A pasta da Defesa foi criada em 1999 e era tradicionalmente chefiada por ministros civis. Desde o governo Michel Temer (2016-2018), porém, passou a ser comandada por um militar.
O agora ex-ministro da Defesa fez questão de ressaltar no comunicado divulgado na segunda-feira (29/3) sobre sua saída do governo que "preservou as Forças Armadas como instituições de Estado".
Depois, nesta terça, os três comandantes das Forças Armadas deixaram os cargos: Edson Pujol, comandante do Exército, Ilques Barbosa, da Marinha, e Antônio Carlos Moretti Bermudez, da Aeronáutica.
A saída dos comandantes é vista como um ato de protesto pela demissão sumária de Azevedo.
"Bolsonaro é autoritário, de viés golpista e extremamente incompetente. Apostar suas fichas como um cidadão ou como um político neste governo já seria um risco tremendo, imagina para as Forças Armadas...", diz Fico
'Não consigo imaginar um golpe'
Atualmente, Bolsonaro tem militares no comando de seis ministérios, mas esse número já foi maior, sem contar os militares que ocupam outros cargos.

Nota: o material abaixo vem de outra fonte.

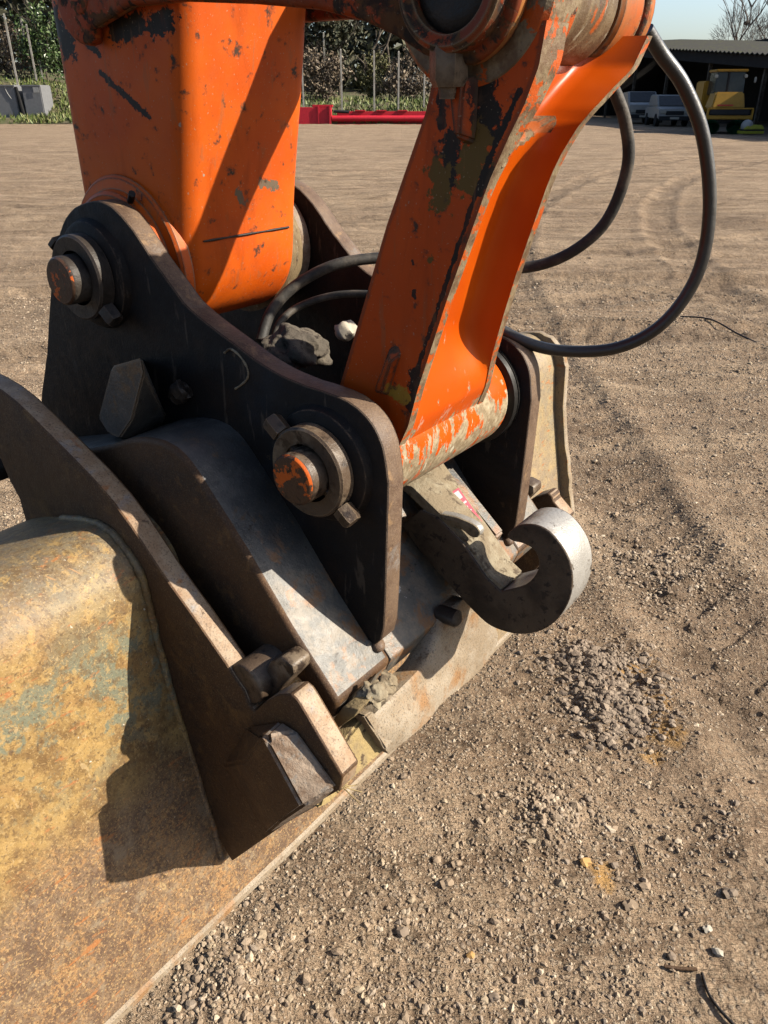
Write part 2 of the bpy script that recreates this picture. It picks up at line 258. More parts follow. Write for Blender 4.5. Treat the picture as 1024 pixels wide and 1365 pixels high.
# ------------------------------------------------------------------ object helpers
def finish(o, parent=None, smooth=40):
    """move the origin to the middle of the mesh and hang it under its thing"""
    me = o.data
    n = len(me.vertices); co = np.empty(n * 3); me.vertices.foreach_get('co', co); co = co.reshape(-1, 3)
    c = (co.min(0) + co.max(0)) / 2; co -= c; me.vertices.foreach_set('co', co.ravel()); me.update()
    o.location = Vector(c)
    if parent: 
        o.parent = parent
        base = Vector((0, 0, 0)); q = parent
        while q: base += q.location; q = q.parent
        o.location = Vector(c) - base
    if smooth is not None:
        for p in me.polygons: p.use_smooth = True
        me.set_sharp_from_angle(angle=R(smooth))
    return o
def link_bm(name, bm, mats, parent=None, smooth=40):
    me = bpy.data.meshes.new(name); bm.normal_update(); bm.to_mesh(me); bm.free()
    for k in (mats if isinstance(mats, (list, tuple)) else [mats]): me.materials.append(MT[k] if isinstance(k, str) else k)
    o = bpy.data.objects.new(name, me); COL.objects.link(o)
    return finish(o, parent, smooth)
def thing(name, label, cat, loc=(0, 0, 0), group=None, rz=0):
    o = bpy.data.objects.new(name, None); o.empty_display_size = 0.2; COL.objects.link(o)
    o.location = loc; o.rotation_euler = (0, 0, rz); o['label'] = label; o['category'] = cat
    if group: o['group'] = group
    return o
def tag(o, label, cat, group=None):
    o['label'] = label; o['category'] = cat
    if group: o['group'] = group
    return o
def prism(name, pts, w0, w1, mats, parent=None, bevel=0.003, seg=2, smooth=40, jitter=0.0, only=None):
    """outline in (u, v) extruded along the pin direction; material 0 = faces, 1 = rim"""
    bm = bmesh.new()
    if jitter: pts = [(a + random.uniform(-jitter, jitter), b + random.uniform(-jitter, jitter)) for a, b in pts]
    A = [bm.verts.new(P(a, w0, b)) for a, b in pts]; B = [bm.verts.new(P(a, w1, b)) for a, b in pts]
    n = len(pts); f0 = bm.faces.new(A); f1 = bm.faces.new(B[::-1])
    for i in range(n):
        f = bm.faces.new((A[i], B[i], B[(i + 1) % n], A[(i + 1) % n]))
        if isinstance(mats, (list, tuple)) and len(mats) > 1: f.material_index = 1
    bmesh.ops.recalc_face_normals(bm, faces=bm.faces)
    if bevel:
        es = [e for e in bm.edges if (e in f0.edges or e in f1.edges)]
        if only is not None: es = [e for e in es if e in f0.edges] if only == 0 else es
        sharp = [e for e in bm.edges if e not in es and len(e.link_faces) == 2 and e.calc_face_angle(0) > R(35)]
        bmesh.ops.bevel(bm, geom=es + sharp, offset=bevel, segments=seg, affect='EDGES', clamp_overlap=True, profile=0.5)
    return link_bm(name, bm, mats, parent, smooth)
def lathe(name, u, v, prof, mats, parent=None, n=56, smooth=35, caps=True, mat_idx=None):
    bm = bmesh.new(); rings = []
    for w, r in prof:
        rings.append([bm.verts.new(P(u + r * math.cos(2 * math.pi * k / n), w, v + r * math.sin(2 * math.pi * k / n))) for k in range(n)])
    for i in range(len(rings) - 1):
        for k in range(n):
            f = bm.faces.new((rings[i][k], rings[i][(k + 1) % n], rings[i + 1][(k + 1) % n], rings[i + 1][k]))
            if mat_idx: f.material_index = mat_idx[i]
    if caps:
        f = bm.faces.new(rings[0][::-1]); f.material_index = mat_idx[0] if mat_idx else 0
        f = bm.faces.new(rings[-1]); f.material_index = mat_idx[-1] if mat_idx else 0
    bmesh.ops.recalc_face_normals(bm, faces=bm.faces)
    return link_bm(name, bm, mats, parent, smooth)
def cyl_prof(w0, w1, r, c=0.004): return [(w0, r - c), (w0 + c * 0.4, r - c * 0.4), (w0 + c, r), (w1 - c, r), (w1, r - c)]
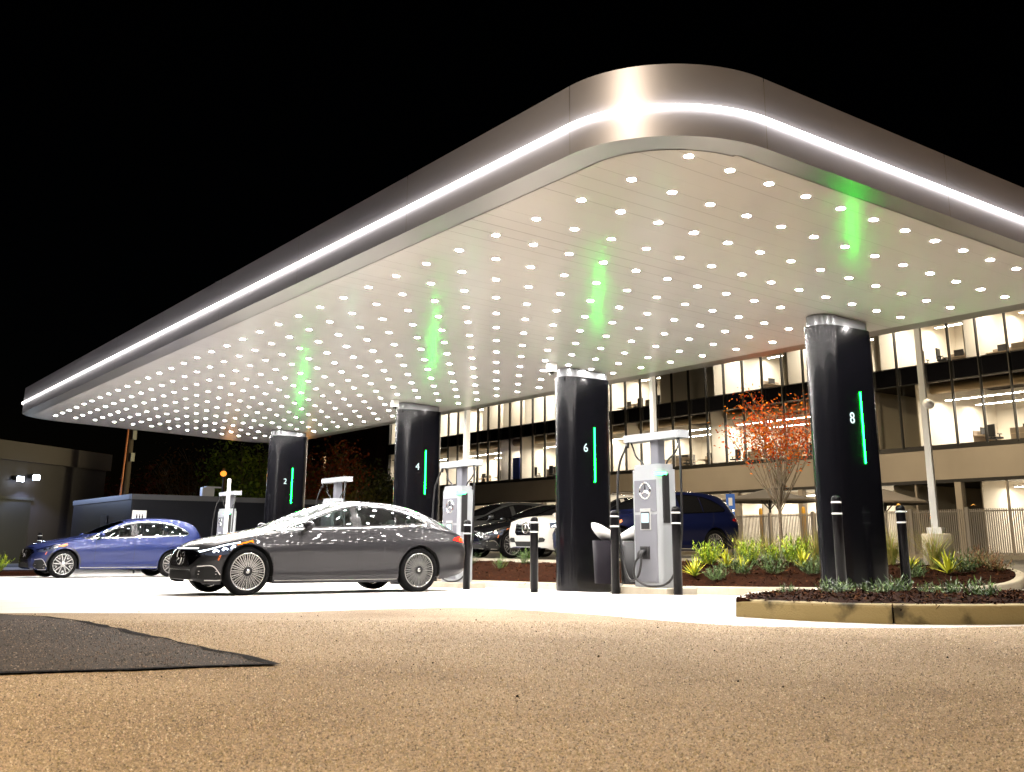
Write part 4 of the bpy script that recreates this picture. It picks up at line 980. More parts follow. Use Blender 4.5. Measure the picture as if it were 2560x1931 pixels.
for x, y, s_, l in ((8.0, 8.3, 1.0, 'spiky yellow yucca just right of the nearest charger'), (9.2, 8.6, 1.0, 'spiky yellow yucca in front of the navy SUV tail'), (8.9, 7.9, .8, 'small yellow yucca among green shrubs left of the tree'), (10.0, 7.3, 1.0, 'spiky yellow yucca close to the left side of column 8'), (10.9, 5.5, 1.05, 'spiky yellow yucca just right of column 8 behind the bollard'), (11.0, 4.75, 1.15, 'wide yellow yucca in front of the concrete lamp base')): plant('yucca', x, y, s_, l, gY)
for x, y, s_, l in ((9.2, 9.1, 1.1, 'bright yellow green shrub by the navy SUV wheel'), (10.2, 8.9, 1.15, 'bright leafy shrub left of the red tree trunk'), (10.7, 8.1, 1.3, 'largest bright leafy shrub right of the red tree trunk'), (11.6, 9.4, .9, 'bright leafy shrub half hidden behind the grasses')): plant('shrub', x, y, s_, l, gS)
for x, y, s_, l in ((7.9, 7.6, 1.0, 'low dark shrub at the kerb right of the nearest charger'), (8.45, 7.5, 1.1, 'low dark shrub mid mulch left of the tree'), (8.75, 6.95, 1.3, 'broad low dark shrub in the mulch below the red tree'), (9.0, 6.2, 1.1, 'low dark shrub next to column 8 on its left'), (11.3, 4.6, 1.25, 'dark shrub in the mulch in front of the fence right of the lamp base'), (10.1, 4.8, .9, 'low dark shrub between column 8 and the right bollard')): plant('low', x, y, s_, l, gL)
for x, y, s_, l in ((11.8, 4.3, 1.1, 'rust coloured spreading shrub at the tip of the bed'), (12.2, 4.9, 1.2, 'rust and olive shrub behind the tip of the bed')): plant('rust', x, y, s_, l, 'rust shrubs at the bed tip')
for x, y, s_, l in ((11.3, 10.1, .9, 'dry grass tuft left of the red tree'), (12.0, 10.0, .9, 'dry grass tuft behind the red tree trunk'), (12.6, 9.5, .95, 'dry grass tuft between tree and column 8'), (11.9, 8.5, 1.0, 'tall grass tuft against the left edge of column 8'), (12.3, 6.9, 1.1, 'grass tuft behind the bollard right of column 8'), (11.7, 5.5, 1.1, 'large feathery grass tuft spilling in front of the concrete lamp base'), (12.4, 7.6, 1.0, 'grass tuft deep behind column 8')): plant('grass', x, y, s_, l, gG)
for x, y, s_, l in ((8.1, 16.6, .9, 'upright shrub just right of the far charger under the black sedan'), (7.9, 14.9, .8, 'small upright shrub low in the mulch below the black sedan'), (8.2, 14.3, .9, 'upright shrub below the gap between black sedan and white SUV'), (8.1, 12.5, 1.15, 'upright shrub right of the lone bollard under the white SUV'), (7.9, 9.6, 1.0, 'upright shrub peeking between the litter bins and the nearest charger')): plant('sprig', x, y, s_, l, gC)
for x, y, s_, l in ((2.45, .55, 1.0, 'low green plant at the left foot of column 8'), (2.75, .62, .9, 'low green plant at the foot of the bollard before column 8'), (2.8, .25, 1.0, 'low green plant centred before column 8'), (3.2, .25, 1.1, 'low plant at the right foot of column 8'), (3.4, 0.0, .8, 'small low plant just left of the right bollard'), (3.35, -.3, 1.0, 'low plant right of the right bollard'), (3.2, -.75, 1.1, 'low green plant far right on the near island'), (2.2, .95, .7, 'sparse sprig at the left end of the near island')): plant('isl', x, y, s_, l, gI, isl_bvh)
lsh = sprigs('bushy_shrub', LB, 70, .8, 18, .9, .10); lsh.location = (-.75, 30.6, gz(-.7, 30)); tag(lsh, 'leafy green bush at the far left beside the blue car nose', 'plant')
lb2 = MB(); lb2.box((-1.2, 31.2, gz(-1, 31) + .05), (5, 2.4, .2)); tag(lb2.build('planter_bed', M_mulch, None, .02), 'low mulch planter at the far left edge', 'planting bed')

# ------------------------------------------------------------------ trees
M_bark = mat('bark', (.12, .085, .055), .85, col2=(.22, .17, .11), nscale=14, bump=.4)
def tree(name, loc, h, trunk_h, cr, leaf_mats, nleaf, leaf, label, nb=26, tr=.05, spread=.75, sparse=False, conical=False, group=None, seed=1):
    rd = random.Random(seed); t = empty(name, loc, 0, label, 'tree', group); b = MB()
    b.tube([(0, 0, -.1), (rd.uniform(-.02, .02), .01, trunk_h * .5), (0, 0, trunk_h), (.03, .02, h * .62)], [tr * 1.25, tr, tr * .85, tr * .3], 8); tips = []
    for k in range(nb):
        z0 = trunk_h * rd.uniform(.85, 1.0) + (h - trunk_h) * rd.uniform(0, .35) * (k / nb); a = k * 2.399 + rd.uniform(-.4, .4); sp = rd.uniform(.25, 1) * spread
        L = (h - z0) * rd.uniform(.6, 1.0); rmax = cr * (1 - .8 * z0 / h if conical else 1); p = [(0, 0, z0)]; ex = min(rmax, L * math.sin(sp))
        for q in (1, 2, 3, 4):
            f = q / 4; p.append((math.cos(a) * ex * f ** .8 + rd.uniform(-.03, .03) * h / 4, math.sin(a) * ex * f ** .8 + rd.uniform(-.03, .03) * h / 4, z0 + L * math.cos(sp * .8) * f))
        P = catmull(p, 3); b.tube(P, list(np.linspace(tr * .33, tr * .06, len(P))), 5)
        for q in range(3):
            i = rd.randint(len(P) // 3, len(P) - 2); s0 = Vector(P[i]); aa = a + rd.uniform(-1.3, 1.3); l2 = L * rd.uniform(.18, .4)
            e = s0 + Vector((math.cos(aa) * l2 * .6, math.sin(aa) * l2 * .6, l2 * .75)); b.tube([s0, (s0 + e) / 2 + Vector((0, 0, .02)), e], [tr * .16, tr * .11, tr * .05], 4)
            tips += [s0.lerp(e, f) for f in (.3, .6, 1)]
        tips += [Vector(P[i]) for i in range(len(P) // 2, len(P))]
    b.build('trunk', M_bark, t)
    b = MB(); m = len(leaf_mats)
    for _ in range(nleaf):
        tp = rd.choice(tips)
        if sparse and tp.z < trunk_h + (h - trunk_h) * .42 and rd.random() < .93: continue
        sg = .16 * h / 4 * (1 if sparse else 1.9); c = tp + Vector((rd.gauss(0, sg), rd.gauss(0, sg), rd.gauss(0, sg * .8))); s_ = leaf * rd.uniform(.6, 1.3)
        e = Euler((rd.uniform(-1, 1), rd.uniform(-1, 1), rd.uniform(0, 6.28))).to_matrix()
        b.add([c + e @ Vector(v) for v in ((-s_, 0, 0), (0, -s_ * .45, s_ * .1), (s_, 0, 0), (0, s_ * .45, s_ * .1))], [(0, 1, 2, 3)], int(rd.random() * m))
    b.build('crown', leaf_mats, t, fix=False)
    return t
def LM(n, c): return mat('leaf ' + n, c, .6, spec=.1)
tree('young_tree', (11.3, 8.95, .5), 3.75, 1.15, 1.15, [LM('orange', (.46, .088, .002)), LM('red', (.38, .034, .002)), LM('amber', (.48, .135, .004))], 3600, .044, 'young tree with sparse orange red leaves between the charger and column 8', 40, .042, .72, sparse=True, seed=5)
tree('background_tree', (15.9, 52.0, -.1), 6.4, 1.0, 2.4, [LM('g1', (.13, .22, .02)), LM('g2', (.22, .32, .03)), LM('g3', (.06, .11, .012))], 5200, .15, 'green conical tree over the dark enclosure wall, left of column 2', 40, .09, .8, conical=True, seed=2)
tree('background_tree', (13.6, 55.5, -.1), 6.2, 1.2, 2.6, [LM('b1', (.09, .035, .006)), LM('b2', (.05, .035, .006)), LM('b3', (.11, .05, .008))], 1700, .13, 'brownish autumn tree beside the orange street lamp', 34, .09, .9, seed=8)
tree('background_tree', (11.2, 60, -.1), 5.2, 1.0, 4.2, [LM('r1', (.16, .03, .012)), LM('r2', (.10, .025, .01))], 2600, .16, 'dim dark red tree behind the enclosure roof', 34, .09, 1.2, seed=9)
tree('background_tree', (20.0, 51.2, -.1), 6.8, 1.0, 2.3, [LM('o1', (.30, .07, .015)), LM('o2', (.22, .045, .012)), LM('o3', (.12, .10, .02))], 4200, .13, 'rusty orange tree right of column 2', 40, .09, .8, conical=True, seed=4)
tree('background_tree', (23.8, 53.6, -.1), 5.8, .8, 3.4, [LM('d1', (.045, .055, .012)), LM('d2', (.075, .08, .015)), LM('d3', (.025, .035, .01))], 6000, .16, 'broad dark green tree over the roof of the grey sedan', 44, .1, 1.0, seed=6)
tree('background_tree', (19.0, 45.5, -.1), 4.2, .5, 1.6, [LM('y1', (.12, .11, .02)), LM('y2', (.08, .09, .015))], 1500, .11, 'thin olive shrub like tree close behind column 2', 40, .05, .7, seed=12)

# ------------------------------------------------------------------ office building
M_tanw = mat('tan panel', (.30, .265, .225), .6, col2=(.34, .30, .255), nscale=.4)
M_span = mat('black spandrel glass', (.006, .006, .008), .08, coat=1.0)
M_mull = mat('mullion', (.035, .033, .03), .4, .4); M_mulli = mat('mullion inner', (.55, .50, .42), .5)
M_pane = glassmat('office glass', (.80, .80, .78), .04, .0)
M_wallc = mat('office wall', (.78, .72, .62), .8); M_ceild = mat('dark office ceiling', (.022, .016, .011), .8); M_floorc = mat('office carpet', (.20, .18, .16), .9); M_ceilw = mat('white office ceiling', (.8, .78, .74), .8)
M_strip = emat('office strip light', (1, .91, .77), 140.0); M_duct = mat('duct', (.22, .16, .09), .45, .6)
BX = 41.0; Y0, DY, NB = 18.617, 1.5535, 41
Y1 = Y0 + DY * NB
bd = empty('office_building', (BX, 50, .5), 0, 'long glass office building with lit floors and tan band behind the canopy', 'building')
def bpart(b, name, m, bevel=0):
    b.v = [(v[0] - BX, v[1] - 50, v[2] - .5) for v in b.v]; return b.build(name, m, bd, bevel)
ym, yl_ = (Y0 + Y1) / 2, Y1 - Y0
b = MB(); b.box((BX + .25, ym, 4.895), (.5, yl_ + .4, 1.49)); bpart(b, 'wall_band', M_tanw)
b = MB(); b.box((BX + .2, ym, 5.73), (.5, yl_ + .4, .18)); b.box((BX + .2, ym, 4.07), (.5, yl_ + .4, .16)); bpart(b, 'dark_strip', M_mull)
b = MB(); b.box((BX + .22, ym, 9.54), (.36, yl_ + .4, .88)); b.box((BX + .22, ym, 13.95), (.36, yl_ + .4, 1.3)); bpart(b, 'spandrel_band', M_span)
b = MB(); b.box((BX + 8, ym, 14.3), (15.4, yl_ + .2, .3)); bpart(b, 'roof', M_black)
b = MB(); b.box((BX + 8, Y1 + .15, 7.4), (15.9, .3, 13.8)); b.box((BX + 8, Y0 - .15, 7.4), (15.9, .3, 13.8)); b.box((BX + 16, ym, 7.4), (.3, yl_, 13.8)); bpart(b, 'end_wall', M_mull)
for (z0, z1) in ((5.82, 9.1), (9.98, 13.3)):
    for k in range(NB):
        y = Y0 + k * DY
        hi_ = z1 + (.86 if z0 < 7 else .1); b = MB(); b.box((BX - .05, y, (z0 - .04 + hi_) / 2), (.16, .06, hi_ - z0 + .04)); b.box((BX + .10, y + .07, (z0 + z1) / 2), (.10, .07, z1 - z0), mi=1); b.box((BX + .08, y + DY / 2, z1 - .03), (.08, DY - .08, .05)); b.box((BX + .08, y + DY / 2, z0 + .03), (.08, DY - .08, .05))
        w = bpart(b, 'window', [M_mull, M_mulli])
        b = MB(); b.add([(BX + .12 - BX, yy - 50, zz - .5) for yy, zz in ((y + .036, z0 + .05), (y + DY - .036, z0 + .05), (y + DY - .036, z1 - .05), (y + .036, z1 - .05))], [(0, 1, 2, 3)]); b.build('pane', M_pane, w)
nb = 13; dy = yl_ / nb; rnd = random.Random(5)
for k in range(nb):
    y = Y0 + k * dy; b = MB(); b.box((BX + .1, y, 2.25), (.35, .34, 3.5), mi=0); b.box((BX + .12, y + dy * .5, 2.25), (.14, .08, 3.5)); b.box((BX + .12, y + dy * .5, .58), (.14, dy, .16)); w = bpart(b, 'window', [M_tanw, M_mull])
    b = MB(); b.add([(.12, yy - 50, zz - .5) for yy, zz in ((y + .17, .6), (y + dy - .17, .6), (y + dy - .17, 3.99), (y + .17, 3.99))], [(0, 1, 2, 3)]); b.build('pane', M_pane, w)
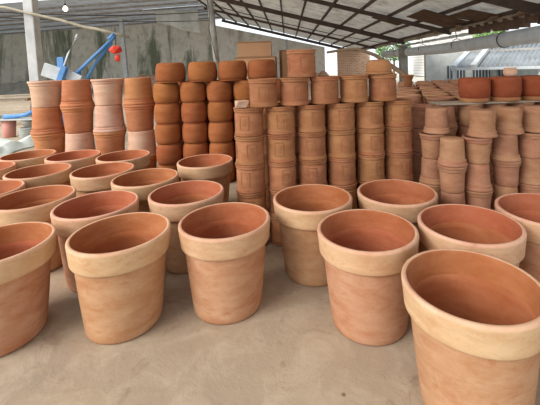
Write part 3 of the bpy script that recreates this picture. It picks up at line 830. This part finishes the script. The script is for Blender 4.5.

O professor da UFRJ diz que era previsível que essa grande participação militar no governo levaria a um desgaste das Forças Armadas. "Eles cometeram um erro tremendo", diz Fico.
Mesmo agora com um nome mais alinhado a Bolsonaro à frente Defesa, como é o caso do general Walter Braga Netto, e caso o mesmo venha a ocorrer na liderança das Forças Armadas, o pesquisador diz que "não consegue imaginar um golpe".
"(Os militares) já estão no poder. Seja qual for o general que ocupe o comando do Exército - que é o que importa -, não acho que pretenda se aventurar", diz Fico.
"Pode haver algum tipo de acomodação das Forças Armadas, para mostrar que elas estão unidas em torno do chefe, mas não creito que haja possibilidade de uma ruptura institucional."